Is it usual to see two attack submarines side by side? In operational terms, no. Submarines survive by separation, stealth, and ambiguity, and even friendly close-formation steaming carries collision risk and radiates intent. When it does happen, it is typically in permissive waters, on the surface, and for a reason that outweighs the doctrinal instinct to disappear: seamanship training, coordinated transits, safety demonstrations, or deliberate signaling. Underwater, multiple submarines can absolutely work in concert, but they do it distributed, not stacked, using deconfliction measures that preserve acoustic advantage and reduce mutual interference.

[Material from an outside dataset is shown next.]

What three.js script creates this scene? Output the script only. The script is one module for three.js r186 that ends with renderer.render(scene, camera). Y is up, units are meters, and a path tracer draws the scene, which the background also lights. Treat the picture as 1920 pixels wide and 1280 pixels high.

The strategic context is Guam itself: U.S. Navy messaging has consistently framed Naval Base Guam and Polaris Point as a forward undersea strongpoint. Submarine Squadron 15 is described as operating at the tip of the spear with a forward-deployed posture in support of a free and open Indo-Pacific. The island’s value is geography: it is close enough to matter, far enough to sustain operations, and it enables faster rearm and repair than a trans-Pacific sprint back to the continental United States. Forward deployment is where submarines replenish, repair, and rearm in time of conflict, and the force based there includes multiple Los Angeles-class boats alongside newer Virginia-class submarines.
The message is that U.S. can operate in coordinated packages that combine undersea strike platforms with aviation support and tight procedural discipline. Operationally, it hints at surge depth: not one submarine on station, but multiple hulls available from a forward hub. Strategically, it is deterrence through controlled visibility, reminding adversaries that even legacy “improved 688” boats can deliver modern Tomahawk effects and credible sea denial while remaining among the hardest targets in the inventory once they submerge again. In a region defined by missile salvos, long-range sensors, and contested logistics, the Navy is using rare surface-level transparency to make a simple point: the undersea force is already forward, already armed, and already training as a team.